The palette is intense: cobalt blue, cerise, egg yolk in various bold combinations (yellow suede jacket with knit pink skirt, for instance). A plongé leather jacket in a moreish shade Sloan calls dark lime has a definite maximal '80s flair.

With the prints, he wanted to inject an element of surprising whimsy drawn from Escada’s history. The Leys were at a racetrack in the late '70s where they backed a horse named Escada (the word is Portuguese for “staircase”). Presumably it won, because that’s what they called their brand. The racing motif features throughout Sloan’s spring collection, in pieces that reference the stripes and spots of jockey silks, in racehorses printed and woven, or even embroidered across the breadth of a coat.

The dominant silhouette — shoulder pads and dolman sleeves — is a reminder that the crux of the collection is tailoring, though Sloan is showing his power pant suit with a slightly looser construction (and it's paired with sneakers). The other trips to the archives have yielded abstracted windowpane checks and houndstooth patterns in ice cream-y shades, and an animal print devoré-ed on a bias cut velvet dress, which misses Studio 54 by a mere 40 years. Sloan adds his own twist to the Escada era with a polka-dotted brown silk dress just like the one Julia Roberts wore to the races in "Pretty Woman," one of his favourite movies. (Vivian Ward would definitely have flashed cash in the Escada boutique on Rodeo.)

I'm still feeling my way through it, I didn't want to propose the brand as a new concept.

As far as movies go, that’s a pretty iconic look, and it was icons that Sloan felt Escada was lacking. He thinks he may have found the answer in an abstracted heart motif that Margaretha used but never really took full advantage of. “We can own it,” he says confidently. It’s throughout the new collection, as a print, as a buckle, as the charms hanging off a belt.

Sloan is equally bent on giving the Escada logo the same kind of signature recognisability for the company that the check has for his old employer. It certainly looks possible in a black suede trench (an item he is obviously intimate with after his decade at Burberry) on which Sloan has bonded the Escada lettering in different coloured leathers. The coat has a graphic impact reminiscent of Robert Indiana’s famous Love painting.
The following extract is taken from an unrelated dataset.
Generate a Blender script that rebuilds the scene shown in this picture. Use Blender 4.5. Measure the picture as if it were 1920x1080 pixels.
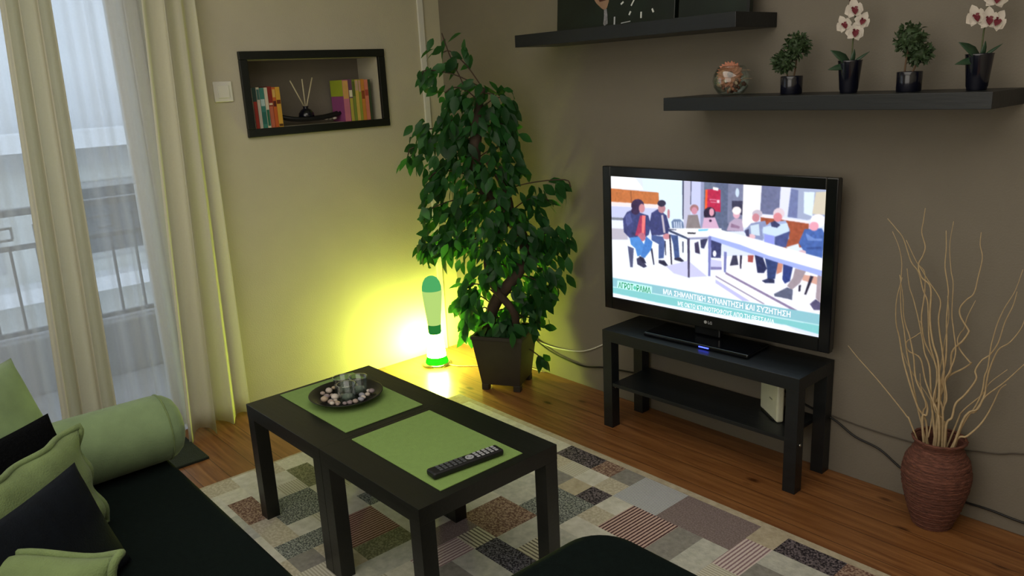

By way of extreme contrast, the same logo in a pale tone-on-tone jacquard reads almost as a camo print.

Musing further on icons, Sloan mentions that what always inspired him about Diana was the way she used her style to reinforce positive change, and that is an aspect of Escada he feels is more relevant than ever. “I feel it’s that moment again where women are saying enough is enough.” And, with Escada’s female owner and chief executive, Sloan adds, “I’m surrounded by women with a strong point of view.”